A Bíblia não diz que a alma é imortal e ponto, como se fosse imortal por natureza. Ainda que Jesus nos tenha exortado a não temer os que não podem matar a alma (Mt 10:28) e tenha prometido ao ladrão: “Hoje estarás comigo no paraíso” (Lc 23:43), devemos recordar a multidão de passagens do Antigo Testamento que afirmam que os pensamentos do homem perecem no dia da sua morte. O balanço dessas afirmações contrapostas pode bem significar que a imortalidade não é algo líquido, certo e invariável, como se decorresse da natureza das coisas. Por ser dom de Deus, ela pode ser-nos comunicada, mas prestemos atenção, pois pode ser também retirada. Nada há de mais certo, contudo, que a garantia que o Novo Testamento nos dá de que o dom da vida eterna não será suspenso, nem nos será retirado, enquanto estivermos voltados para o sangue vertido na cruz, para a redenção que Deus imputou por justiça.

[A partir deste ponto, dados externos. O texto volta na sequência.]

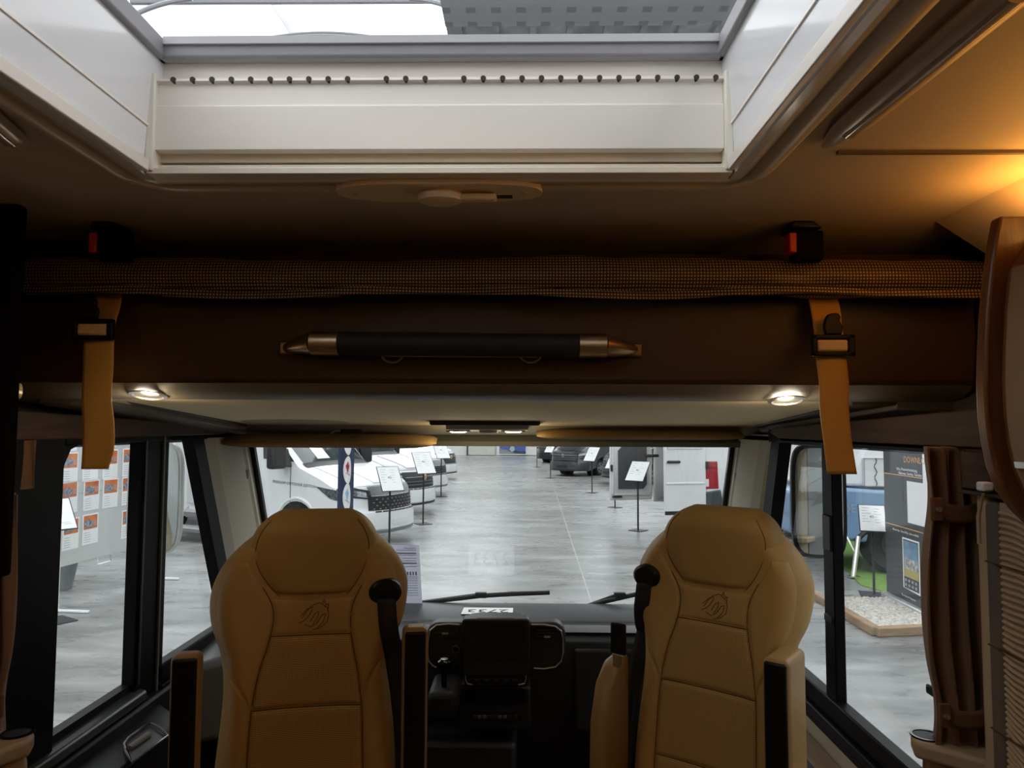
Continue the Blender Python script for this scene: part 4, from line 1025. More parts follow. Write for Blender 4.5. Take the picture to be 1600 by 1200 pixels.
tl0 = at(548, 673, 2.68)
cl_ = thing('clip_holder', 'small black clip between the left sun visor and the ceiling', 'clip', tuple(tl0))
MB().box(tl0.x-.03, tl0.x+.04, 2.64, 2.70, tl0.z-.006, tl0.z+.006).build('clip_body', BLACK, cl_, bevel=.004)
MB().tube([tl0+Vector((-.03,0,0)), tl0+Vector((-.06,0,-.002)), tl0+Vector((-.075,0,-.012))], .003, 6).build('clip_wire', CHROME, cl_)
mc = at(762, 668, 2.60)
mp_ = thing('map_light_console', 'black rimmed overhead console with two lit reading spots above the windscreen', 'lamp', tuple(mc))
x0_, x1_ = at(677, 664, 2.55).x, at(843, 664, 2.55).x
MB().box(x0_, x1_, 2.44, 2.62, zb(664,2.5)-.002, zb(664,2.5)+.02).build('console_body', M('console_brown', (.02,.012,.009), .4), mp_, bevel=.006)
MB().hexa([(x0_+.04,2.60,zb(672,2.6)),(x1_-.04,2.60,zb(672,2.6)),(x1_-.06,2.78,zb(675,2.78)),(x0_+.06,2.78,zb(675,2.78)),(x0_+.04,2.6,1.58),(x1_-.04,2.6,1.58),(x1_-.06,2.78,1.58),(x0_+.06,2.78,1.58)]).build('lamp_panel', M('lamp_panel_grey', (.42,.41,.38), .4), mp_)
for px in (716, 802):
    c = at(px, 673.5, 2.64)
    le = MB().lathe([(.001,-.006),(.016,-.006),(.022,-.001),(.001,.0)], tuple(c), 20, 2, sx=1.5).build('reading_spot', M('reading_led', (1,.88,.66), .5, emis=30), mp_)
    MB().lathe([(.022,-.002),(.030,-.002),(.030,.002),(.022,.002)], tuple(c), 20, 2, sx=1.5).build('spot_ring', BLACK, le)
    lamp('reading_light', 'POINT', (c.x, c.y, c.z-.035), .6, (1,.80,.5), .015)
c = at(763, 675, 2.64); MB().box(c.x-.035, c.x+.035, 2.62, 2.66, c.z-.004, c.z+.006).build('switch', VGREY, mp_, bevel=.003)

# ------------------------------------------------------------------ windscreen
WSB = [(-1.05, 3.44, .665), (1.05, 3.44, .665), (1.045, 3.03, 1.50), (-1.045, 3.03, 1.50)]
ws = struct(MB().slab(WSB, (0, -.9, -.45), .005).build('window_1', GLASSF, smooth=False))
for s in (-1, 1):
    a, b = Vector((s*1.065, 3.44, .64)), Vector((s*1.06, 3.01, 1.52))
    MB().slab([a, a+Vector((-s*.055,0,0)), b+Vector((-s*.05,0,0)), b], (0,-.9,-.45), .02).build('windscreen_edge', GLOSSB, ws)
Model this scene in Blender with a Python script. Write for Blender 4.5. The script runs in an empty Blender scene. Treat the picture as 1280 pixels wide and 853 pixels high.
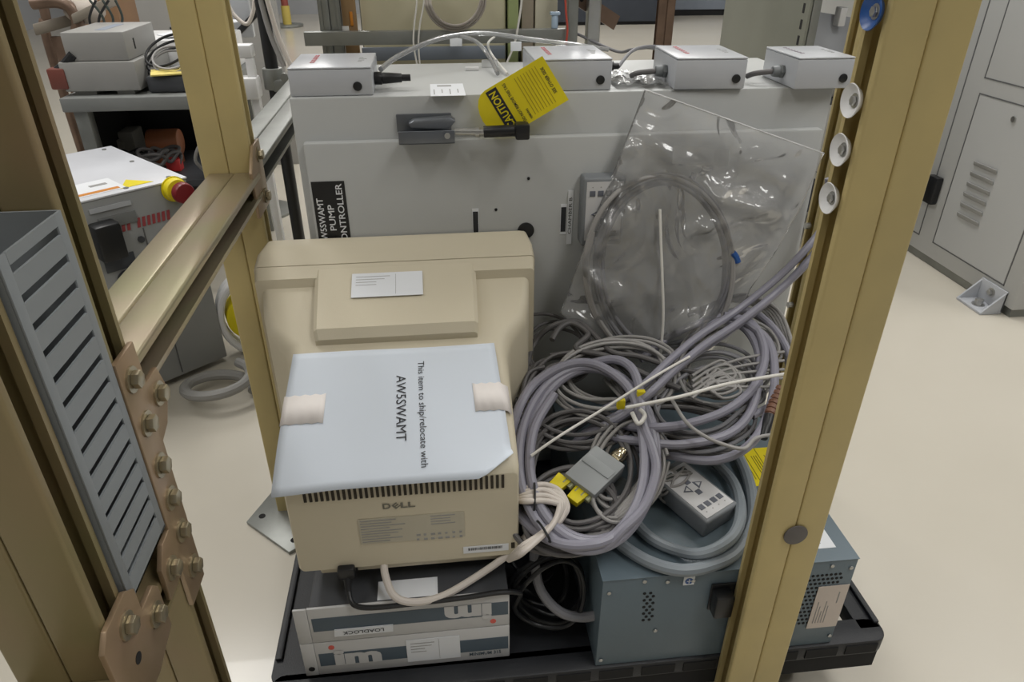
import bpy, bmesh, math, random
from mathutils import Vector, Matrix, noise

random.seed(7)
SC = bpy.context.scene
COL = SC.collection
V = Vector
PI = math.pi

# ------------------------------------------------------------------ camera model
CAM_H, FPX, PITCH, YAW = 1.09, 889.0, math.radians(30), math.radians(6.34)
CF = V((math.sin(YAW) * math.cos(PITCH), math.cos(YAW) * math.cos(PITCH), -math.sin(PITCH)))
CR = V((math.cos(YAW), -math.sin(YAW), 0))
CU = V((math.sin(YAW) * math.sin(PITCH), math.cos(YAW) * math.sin(PITCH), math.cos(PITCH)))


def at(px, py, x=None, y=None, z=None):
    """photo pixel -> the point where its ray meets the plane x=, y= or z="""
    d = CF + CR * ((px - 640) / FPX) + CU * ((426.5 - py) / FPX)
    if z is not None:
        t = (z - CAM_H) / d.z
    elif y is not None:
        t = y / d.y
    else:
        t = x / d.x
    return V((0, 0, CAM_H)) + d * t


def pile(px, py, h=0.0):
    """photo pixel -> point on the sloping top of the cable pile, raised by h"""
    d = CF + CR * ((px - 640) / FPX) + CU * ((426.5 - py) / FPX)
    # plane z = .36 + .42*(y-.70) + h
    t = (0.36 - 0.42 * 0.70 + h - CAM_H) / (d.z - 0.42 * d.y)
    p = V((0, 0, CAM_H)) + d * t
    if p.y > 1.06 - h * 0.8:
        p = at(px, py, y=1.06 - h * 0.8)
    return p


# ------------------------------------------------------------------ materials
def lin(c):
    return tuple(((v / 255) / 12.92 if v / 255 <= 0.04045 else ((v / 255 + 0.055) / 1.055) ** 2.4) for v in c) + (1,)


MATS = {}


def mat(name, rgb, rough=0.5, metal=0.0, var=0.06, scale=6.0, bump=0.0, bscale=200, coat=0.0, spec=0.5, rgb2=None, detail=4):
    if name in MATS:
        return MATS[name]
    m = bpy.data.materials.new(name)
    m.use_nodes = True
    nt = m.node_tree
    b = nt.nodes['Principled BSDF']
    b.inputs['Roughness'].default_value = rough
    b.inputs['Metallic'].default_value = metal
    b.inputs['Coat Weight'].default_value = coat
    b.inputs['Specular IOR Level'].default_value = spec
    tc = nt.nodes.new('ShaderNodeTexCoord')
    n = nt.nodes.new('ShaderNodeTexNoise')
    n.inputs['Scale'].default_value = scale
    n.inputs['Detail'].default_value = detail
    nt.links.new(tc.outputs['Object'], n.inputs['Vector'])
    mx = nt.nodes.new('ShaderNodeMix')
    mx.data_type = 'RGBA'
    c = lin(rgb)
    if rgb2:
        c1, c2 = c, lin(rgb2)
    else:
        c1 = tuple(max(0, v * (1 - var)) for v in c[:3]) + (1,)
        c2 = tuple(min(1, v * (1 + var)) for v in c[:3]) + (1,)
    mx.inputs[6].default_value = c1
    mx.inputs[7].default_value = c2
    mr = nt.nodes.new('ShaderNodeMapRange')
    mr.inputs[1].default_value = 0.3
    mr.inputs[2].default_value = 0.7
    nt.links.new(n.outputs['Fac'], mr.inputs[0])
    nt.links.new(mr.outputs[0], mx.inputs[0])
    nt.links.new(mx.outputs[2], b.inputs['Base Color'])
    if bump:
        n2 = nt.nodes.new('ShaderNodeTexNoise')
        n2.inputs['Scale'].default_value = bscale
        nt.links.new(tc.outputs['Object'], n2.inputs['Vector'])
        bp = nt.nodes.new('ShaderNodeBump')
        bp.inputs['Strength'].default_value = bump
        bp.inputs['Distance'].default_value = 0.002
        nt.links.new(n2.outputs['Fac'], bp.inputs['Height'])
        nt.links.new(bp.outputs[0], b.inputs['Normal'])
    MATS[name] = m
    return m


def clear_mat(name, tint=(0.97, 0.98, 0.98), haze=0.08, gloss_rough=0.08, crease=0.0):
    m = bpy.data.materials.new(name)
    m.use_nodes = True
    nt = m.node_tree
    for n in list(nt.nodes):
        nt.nodes.remove(n)
    out = nt.nodes.new('ShaderNodeOutputMaterial')
    tr = nt.nodes.new('ShaderNodeBsdfTransparent')
    tr.inputs[0].default_value = tint + (1,)
    df = nt.nodes.new('ShaderNodeBsdfDiffuse')
    df.inputs[0].default_value = (0.93, 0.94, 0.95, 1)
    gl = nt.nodes.new('ShaderNodeBsdfGlossy')
    gl.inputs['Roughness'].default_value = gloss_rough
    lw = nt.nodes.new('ShaderNodeFresnel')
    lw.inputs[0].default_value = 1.7
    m1 = nt.nodes.new('ShaderNodeMixShader')
    m1.inputs[0].default_value = haze
    m2 = nt.nodes.new('ShaderNodeMixShader')
    nt.links.new(tr.outputs[0], m1.inputs[1])
    nt.links.new(df.outputs[0], m1.inputs[2])
    nt.links.new(lw.outputs[0], m2.inputs[0])
    nt.links.new(m1.outputs[0], m2.inputs[1])
    nt.links.new(gl.outputs[0], m2.inputs[2])
    if crease:
        tc = nt.nodes.new('ShaderNodeTexCoord')
        nz = nt.nodes.new('ShaderNodeTexNoise')
        nz.inputs['Scale'].default_value = 7
        nz.inputs['Detail'].default_value = 2
        nz.inputs['Distortion'].default_value = 1.5
        bp = nt.nodes.new('ShaderNodeBump')
        bp.inputs['Strength'].default_value = 1.0
        bp.inputs['Distance'].default_value = crease
        nt.links.new(tc.outputs['Object'], nz.inputs['Vector'])
        nt.links.new(nz.outputs['Fac'], bp.inputs['Height'])
        nt.links.new(bp.outputs[0], gl.inputs['Normal'])
        nt.links.new(bp.outputs[0], lw.inputs['Normal'])
    nt.links.new(m2.outputs[0], out.inputs[0])
    MATS[name] = m
    return m


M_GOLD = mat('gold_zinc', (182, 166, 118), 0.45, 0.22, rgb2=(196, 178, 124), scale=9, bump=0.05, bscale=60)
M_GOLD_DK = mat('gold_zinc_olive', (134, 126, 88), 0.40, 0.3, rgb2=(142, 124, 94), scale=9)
M_RAIL = mat('gold_zinc_shiny', (164, 160, 128), 0.3, 0.7, rgb2=(170, 154, 136), scale=8)
M_PLATE = mat('zinc_plate', (146, 126, 98), 0.35, 0.4, rgb2=(158, 134, 110), scale=20)
M_BOLT = mat('zinc_bolt', (168, 158, 134), 0.3, 0.75, var=0.1, scale=40)
M_STEEL = mat('bright_steel', (180, 180, 178), 0.3, 0.85, var=0.1, scale=20)
M_GALV = mat('galvanised', (140, 142, 138), 0.42, 0.6, var=0.1, scale=16)
M_ENCL = mat('enclosure_grey', (184, 186, 185), 0.45, 0, var=0.03, scale=3)
M_SBOX = mat('painted_light_grey', (184, 187, 192), 0.28, 0, var=0.02, scale=6)
M_BEIGE = mat('monitor_beige', (206, 197, 174), 0.5, 0, var=0.025, scale=4, bump=0.1, bscale=900)
M_BEIGE_DK = mat('monitor_dark_slot', (52, 46, 36), 0.8)
M_PAPER = mat('office_paper', (212, 220, 230), 0.8, 0, var=0.015, scale=3)
M_TAPE = mat('masking_tape', (232, 226, 222), 0.6, 0, var=0.02)
M_LABEL = mat('label_white', (226, 229, 233), 0.5, 0, var=0.01)
M_INK = mat('ink_black', (38, 40, 46), 0.6)
M_INKG = mat('ink_grey', (150, 150, 148), 0.6)
M_LOGO = mat('logo_grey', (112, 110, 98), 0.5)
M_BLACK = mat('black_plastic', (26, 27, 29), 0.4, 0, var=0.15)
M_DARK = mat('dark_interior', (18, 18, 19), 0.8)
M_CART = mat('cart_plastic', (34, 36, 40), 0.5, 0, var=0.1, bump=0.2, bscale=500)
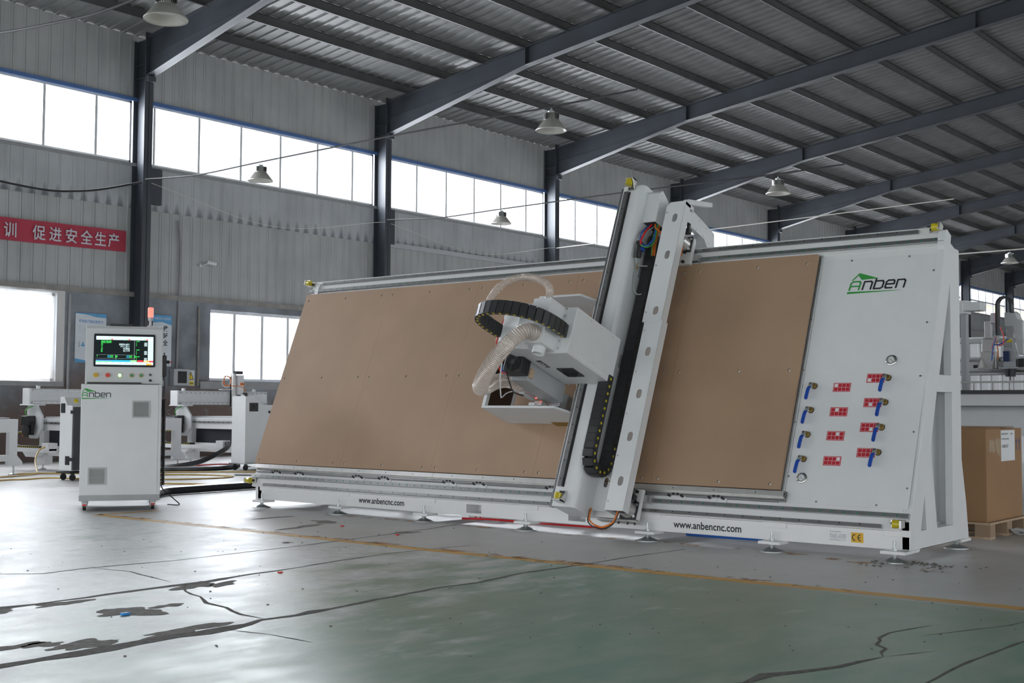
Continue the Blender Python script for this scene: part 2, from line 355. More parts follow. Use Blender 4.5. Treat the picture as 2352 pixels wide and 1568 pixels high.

Daí a canção de Paulo, que tudo desafia, com base na maior de todas as obras: “Quem nos separará do amor de Cristo? Será tribulação, ou angústia, ou perseguição, ou fome, ou nudez, ou perigo, ou espada?” Até aqui, só coisas presentes são mencionadas. Mas o apóstolo continua, para nossa inteira felicidade: “Porque eu estou bem certo de que nem morte, nem vida, nem anjos, nem principados, nem coisas do presente nem do porvir, nem poderes, nem altura, nem profundidade, nem qualquer outra criatura poderá separar-nos do amor de Deus, que está em Cristo Jesus nosso Senhor” (8:35,38-39).